Wi-Fi 6 Router Tier List
Wi-Fi 6 routers ranked by real-world throughput, coverage reliability, hardware quality, and software longevity.
The Wi-Fi 6 Router tier list was last updated . Some products may be missing or not added yet. We will try to include them in our next update.
Wi-Fi 6 Router Criteria
S-tier Wi-Fi 6 routers combine strong multi-client performance (OFDMA and MU-MIMO that actually work under load), capable processors that don't throttle under sustained traffic, and software that receives consistent security updates. The best units offer multi-gig WAN ports, meaningful QoS controls, and either excellent mesh integration or standalone range that matches their claimed coverage.
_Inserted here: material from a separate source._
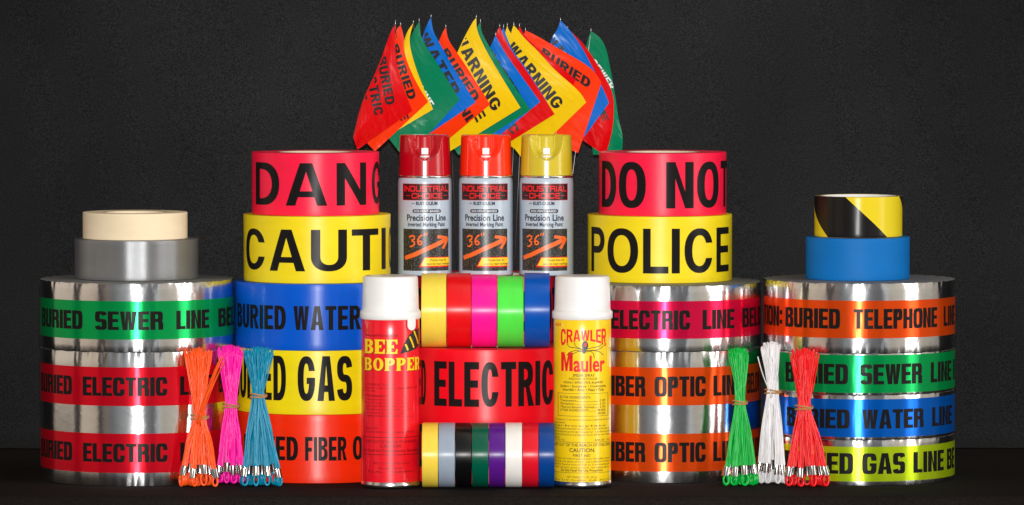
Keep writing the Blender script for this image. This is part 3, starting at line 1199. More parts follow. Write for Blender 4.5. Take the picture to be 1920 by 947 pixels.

They don't require subscriptions to unlock basic security features.
Mid-tier routers (B and C) typically have the right Wi-Fi 6 radios but are held back by underpowered CPUs that struggle when many devices are active simultaneously, limited WAN port speeds (often capped at 1Gbps when ISP plans have outpaced that), or software ecosystems that are either locked behind paywalls or poorly maintained. Coverage claims are often inflated, and real-world throughput at range drops faster than premium units. They're fine for light households but show cracks under heavier use.
D and F tier products fail on fundamentals: no-name hardware with unverifiable firmware update commitments, dangerously slow processors that create bottlenecks even on modest plans, mesh systems with inadequate backhaul that defeat the purpose of whole-home coverage, or products that are simply the wrong category entirely. A router that can't keep pace with a standard gigabit plan or that stops receiving security patches within a year of launch is a liability, not a bargain.